» Instructions to follow
Every line below must be reproduced exactly. Copy them all.
──────── Raw data ────────
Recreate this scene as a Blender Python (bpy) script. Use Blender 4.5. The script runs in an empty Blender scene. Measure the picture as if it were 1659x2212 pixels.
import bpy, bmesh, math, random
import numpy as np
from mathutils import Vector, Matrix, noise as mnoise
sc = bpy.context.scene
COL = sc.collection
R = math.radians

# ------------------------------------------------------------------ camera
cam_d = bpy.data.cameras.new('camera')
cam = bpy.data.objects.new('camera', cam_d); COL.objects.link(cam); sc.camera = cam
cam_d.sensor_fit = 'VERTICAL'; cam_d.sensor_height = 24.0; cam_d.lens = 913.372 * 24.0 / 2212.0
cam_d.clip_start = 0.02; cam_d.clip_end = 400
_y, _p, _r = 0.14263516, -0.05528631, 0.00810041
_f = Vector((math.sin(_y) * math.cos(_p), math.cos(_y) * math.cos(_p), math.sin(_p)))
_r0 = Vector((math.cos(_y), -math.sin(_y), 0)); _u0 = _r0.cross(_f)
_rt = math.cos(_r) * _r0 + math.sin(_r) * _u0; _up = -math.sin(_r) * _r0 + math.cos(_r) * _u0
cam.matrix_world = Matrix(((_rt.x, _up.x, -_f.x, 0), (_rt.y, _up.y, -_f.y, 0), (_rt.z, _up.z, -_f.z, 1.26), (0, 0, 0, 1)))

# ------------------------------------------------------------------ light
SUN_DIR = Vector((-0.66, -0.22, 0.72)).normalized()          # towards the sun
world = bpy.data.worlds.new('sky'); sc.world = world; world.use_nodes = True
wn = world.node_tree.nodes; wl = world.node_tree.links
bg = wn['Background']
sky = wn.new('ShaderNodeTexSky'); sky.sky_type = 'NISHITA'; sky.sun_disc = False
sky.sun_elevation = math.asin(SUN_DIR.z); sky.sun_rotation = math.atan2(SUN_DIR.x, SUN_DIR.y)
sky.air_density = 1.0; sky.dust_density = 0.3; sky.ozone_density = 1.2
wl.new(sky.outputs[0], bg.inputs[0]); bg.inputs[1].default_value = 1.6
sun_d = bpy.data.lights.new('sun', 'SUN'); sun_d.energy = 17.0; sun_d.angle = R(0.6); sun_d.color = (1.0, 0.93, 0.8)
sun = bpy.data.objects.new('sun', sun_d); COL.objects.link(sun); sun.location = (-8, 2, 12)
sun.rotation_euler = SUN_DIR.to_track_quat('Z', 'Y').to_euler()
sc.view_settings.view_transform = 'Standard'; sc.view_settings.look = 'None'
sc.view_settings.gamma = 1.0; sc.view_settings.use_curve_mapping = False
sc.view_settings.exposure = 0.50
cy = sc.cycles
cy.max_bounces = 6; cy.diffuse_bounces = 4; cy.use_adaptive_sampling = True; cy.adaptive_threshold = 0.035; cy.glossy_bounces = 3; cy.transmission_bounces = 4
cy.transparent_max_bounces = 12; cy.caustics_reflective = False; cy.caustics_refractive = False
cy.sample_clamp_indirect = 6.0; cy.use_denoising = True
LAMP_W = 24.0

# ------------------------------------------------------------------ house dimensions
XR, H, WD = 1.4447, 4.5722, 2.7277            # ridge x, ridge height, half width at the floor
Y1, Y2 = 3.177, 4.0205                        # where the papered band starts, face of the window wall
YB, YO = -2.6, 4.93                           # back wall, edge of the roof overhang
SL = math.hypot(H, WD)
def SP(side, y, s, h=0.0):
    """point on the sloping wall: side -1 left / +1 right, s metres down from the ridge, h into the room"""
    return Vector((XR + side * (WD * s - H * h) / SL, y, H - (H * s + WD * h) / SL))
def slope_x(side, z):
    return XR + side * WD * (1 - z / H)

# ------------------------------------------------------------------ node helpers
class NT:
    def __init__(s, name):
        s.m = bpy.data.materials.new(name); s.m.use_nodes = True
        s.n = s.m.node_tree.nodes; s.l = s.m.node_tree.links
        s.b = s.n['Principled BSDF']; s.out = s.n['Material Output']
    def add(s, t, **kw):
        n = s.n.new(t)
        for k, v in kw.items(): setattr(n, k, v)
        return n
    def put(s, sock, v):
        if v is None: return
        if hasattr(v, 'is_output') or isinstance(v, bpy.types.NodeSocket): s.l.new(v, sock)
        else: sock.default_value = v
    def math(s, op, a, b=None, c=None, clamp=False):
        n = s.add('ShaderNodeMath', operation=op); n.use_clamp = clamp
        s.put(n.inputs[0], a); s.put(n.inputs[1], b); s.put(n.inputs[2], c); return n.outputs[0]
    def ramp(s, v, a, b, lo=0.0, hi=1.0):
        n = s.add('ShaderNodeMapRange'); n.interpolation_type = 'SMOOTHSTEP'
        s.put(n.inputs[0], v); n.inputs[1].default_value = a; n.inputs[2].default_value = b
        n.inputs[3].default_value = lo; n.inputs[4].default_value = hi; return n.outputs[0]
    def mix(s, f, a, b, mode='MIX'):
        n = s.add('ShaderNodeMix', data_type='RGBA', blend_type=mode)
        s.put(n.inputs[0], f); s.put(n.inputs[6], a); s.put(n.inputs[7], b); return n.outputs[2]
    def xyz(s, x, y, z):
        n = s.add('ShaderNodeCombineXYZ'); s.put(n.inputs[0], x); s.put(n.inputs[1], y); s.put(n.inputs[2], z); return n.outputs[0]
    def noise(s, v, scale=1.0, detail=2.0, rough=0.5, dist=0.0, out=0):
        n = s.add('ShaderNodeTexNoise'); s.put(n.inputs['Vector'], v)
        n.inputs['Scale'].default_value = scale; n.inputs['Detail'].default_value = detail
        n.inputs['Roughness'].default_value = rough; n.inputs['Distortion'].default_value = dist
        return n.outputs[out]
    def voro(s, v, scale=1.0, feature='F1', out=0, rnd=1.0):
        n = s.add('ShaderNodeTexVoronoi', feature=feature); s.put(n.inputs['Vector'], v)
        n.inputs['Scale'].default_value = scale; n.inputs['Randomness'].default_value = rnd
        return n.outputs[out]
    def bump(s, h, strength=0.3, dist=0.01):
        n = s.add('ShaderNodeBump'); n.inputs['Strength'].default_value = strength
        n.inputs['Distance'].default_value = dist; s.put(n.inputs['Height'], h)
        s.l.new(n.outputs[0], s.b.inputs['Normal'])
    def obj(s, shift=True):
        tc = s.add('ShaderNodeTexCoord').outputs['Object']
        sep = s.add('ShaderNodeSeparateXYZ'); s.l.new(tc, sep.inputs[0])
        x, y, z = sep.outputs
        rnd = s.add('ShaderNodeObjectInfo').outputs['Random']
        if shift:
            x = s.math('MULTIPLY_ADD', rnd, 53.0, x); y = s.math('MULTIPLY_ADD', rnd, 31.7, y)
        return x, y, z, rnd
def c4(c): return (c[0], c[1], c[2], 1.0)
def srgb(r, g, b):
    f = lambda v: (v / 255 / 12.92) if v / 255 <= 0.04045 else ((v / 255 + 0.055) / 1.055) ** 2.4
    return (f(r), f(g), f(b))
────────
» Solution
Recreate this scene as a Blender Python (bpy) script. Use Blender 4.5. The script runs in an empty Blender scene. Measure the picture as if it were 1659x2212 pixels.
import bpy, bmesh, math, random
import numpy as np
from mathutils import Vector, Matrix, noise as mnoise
sc = bpy.context.scene
COL = sc.collection
R = math.radians

# ------------------------------------------------------------------ camera
cam_d = bpy.data.cameras.new('camera')
cam = bpy.data.objects.new('camera', cam_d); COL.objects.link(cam); sc.camera = cam
cam_d.sensor_fit = 'VERTICAL'; cam_d.sensor_height = 24.0; cam_d.lens = 913.372 * 24.0 / 2212.0
cam_d.clip_start = 0.02; cam_d.clip_end = 400
_y, _p, _r = 0.14263516, -0.05528631, 0.00810041
_f = Vector((math.sin(_y) * math.cos(_p), math.cos(_y) * math.cos(_p), math.sin(_p)))
_r0 = Vector((math.cos(_y), -math.sin(_y), 0)); _u0 = _r0.cross(_f)
_rt = math.cos(_r) * _r0 + math.sin(_r) * _u0; _up = -math.sin(_r) * _r0 + math.cos(_r) * _u0
cam.matrix_world = Matrix(((_rt.x, _up.x, -_f.x, 0), (_rt.y, _up.y, -_f.y, 0), (_rt.z, _up.z, -_f.z, 1.26), (0, 0, 0, 1)))

# ------------------------------------------------------------------ light
SUN_DIR = Vector((-0.66, -0.22, 0.72)).normalized()          # towards the sun
world = bpy.data.worlds.new('sky'); sc.world = world; world.use_nodes = True
wn = world.node_tree.nodes; wl = world.node_tree.links
bg = wn['Background']
sky = wn.new('ShaderNodeTexSky'); sky.sky_type = 'NISHITA'; sky.sun_disc = False
sky.sun_elevation = math.asin(SUN_DIR.z); sky.sun_rotation = math.atan2(SUN_DIR.x, SUN_DIR.y)
sky.air_density = 1.0; sky.dust_density = 0.3; sky.ozone_density = 1.2
wl.new(sky.outputs[0], bg.inputs[0]); bg.inputs[1].default_value = 1.6
sun_d = bpy.data.lights.new('sun', 'SUN'); sun_d.energy = 17.0; sun_d.angle = R(0.6); sun_d.color = (1.0, 0.93, 0.8)
sun = bpy.data.objects.new('sun', sun_d); COL.objects.link(sun); sun.location = (-8, 2, 12)
sun.rotation_euler = SUN_DIR.to_track_quat('Z', 'Y').to_euler()
sc.view_settings.view_transform = 'Standard'; sc.view_settings.look = 'None'
sc.view_settings.gamma = 1.0; sc.view_settings.use_curve_mapping = False
sc.view_settings.exposure = 0.50
cy = sc.cycles
cy.max_bounces = 6; cy.diffuse_bounces = 4; cy.use_adaptive_sampling = True; cy.adaptive_threshold = 0.035; cy.glossy_bounces = 3; cy.transmission_bounces = 4
cy.transparent_max_bounces = 12; cy.caustics_reflective = False; cy.caustics_refractive = False
cy.sample_clamp_indirect = 6.0; cy.use_denoising = True
LAMP_W = 24.0

# ------------------------------------------------------------------ house dimensions
XR, H, WD = 1.4447, 4.5722, 2.7277            # ridge x, ridge height, half width at the floor
Y1, Y2 = 3.177, 4.0205                        # where the papered band starts, face of the window wall
YB, YO = -2.6, 4.93                           # back wall, edge of the roof overhang
SL = math.hypot(H, WD)
def SP(side, y, s, h=0.0):
    """point on the sloping wall: side -1 left / +1 right, s metres down from the ridge, h into the room"""
    return Vector((XR + side * (WD * s - H * h) / SL, y, H - (H * s + WD * h) / SL))
def slope_x(side, z):
    return XR + side * WD * (1 - z / H)

# ------------------------------------------------------------------ node helpers
class NT:
    def __init__(s, name):
        s.m = bpy.data.materials.new(name); s.m.use_nodes = True
        s.n = s.m.node_tree.nodes; s.l = s.m.node_tree.links
        s.b = s.n['Principled BSDF']; s.out = s.n['Material Output']
    def add(s, t, **kw):
        n = s.n.new(t)
        for k, v in kw.items(): setattr(n, k, v)
        return n
    def put(s, sock, v):
        if v is None: return
        if hasattr(v, 'is_output') or isinstance(v, bpy.types.NodeSocket): s.l.new(v, sock)
        else: sock.default_value = v
    def math(s, op, a, b=None, c=None, clamp=False):
        n = s.add('ShaderNodeMath', operation=op); n.use_clamp = clamp
        s.put(n.inputs[0], a); s.put(n.inputs[1], b); s.put(n.inputs[2], c); return n.outputs[0]
    def ramp(s, v, a, b, lo=0.0, hi=1.0):
        n = s.add('ShaderNodeMapRange'); n.interpolation_type = 'SMOOTHSTEP'
        s.put(n.inputs[0], v); n.inputs[1].default_value = a; n.inputs[2].default_value = b
        n.inputs[3].default_value = lo; n.inputs[4].default_value = hi; return n.outputs[0]
    def mix(s, f, a, b, mode='MIX'):
        n = s.add('ShaderNodeMix', data_type='RGBA', blend_type=mode)
        s.put(n.inputs[0], f); s.put(n.inputs[6], a); s.put(n.inputs[7], b); return n.outputs[2]
    def xyz(s, x, y, z):
        n = s.add('ShaderNodeCombineXYZ'); s.put(n.inputs[0], x); s.put(n.inputs[1], y); s.put(n.inputs[2], z); return n.outputs[0]
    def noise(s, v, scale=1.0, detail=2.0, rough=0.5, dist=0.0, out=0):
        n = s.add('ShaderNodeTexNoise'); s.put(n.inputs['Vector'], v)
        n.inputs['Scale'].default_value = scale; n.inputs['Detail'].default_value = detail
        n.inputs['Roughness'].default_value = rough; n.inputs['Distortion'].default_value = dist
        return n.outputs[out]
    def voro(s, v, scale=1.0, feature='F1', out=0, rnd=1.0):
        n = s.add('ShaderNodeTexVoronoi', feature=feature); s.put(n.inputs['Vector'], v)
        n.inputs['Scale'].default_value = scale; n.inputs['Randomness'].default_value = rnd
        return n.outputs[out]
    def bump(s, h, strength=0.3, dist=0.01):
        n = s.add('ShaderNodeBump'); n.inputs['Strength'].default_value = strength
        n.inputs['Distance'].default_value = dist; s.put(n.inputs['Height'], h)
        s.l.new(n.outputs[0], s.b.inputs['Normal'])
    def obj(s, shift=True):
        tc = s.add('ShaderNodeTexCoord').outputs['Object']
        sep = s.add('ShaderNodeSeparateXYZ'); s.l.new(tc, sep.inputs[0])
        x, y, z = sep.outputs
        rnd = s.add('ShaderNodeObjectInfo').outputs['Random']
        if shift:
            x = s.math('MULTIPLY_ADD', rnd, 53.0, x); y = s.math('MULTIPLY_ADD', rnd, 31.7, y)
        return x, y, z, rnd
def c4(c): return (c[0], c[1], c[2], 1.0)
def srgb(r, g, b):
    f = lambda v: (v / 255 / 12.92) if v / 255 <= 0.04045 else ((v / 255 + 0.055) / 1.055) ** 2.4
    return (f(r), f(g), f(b))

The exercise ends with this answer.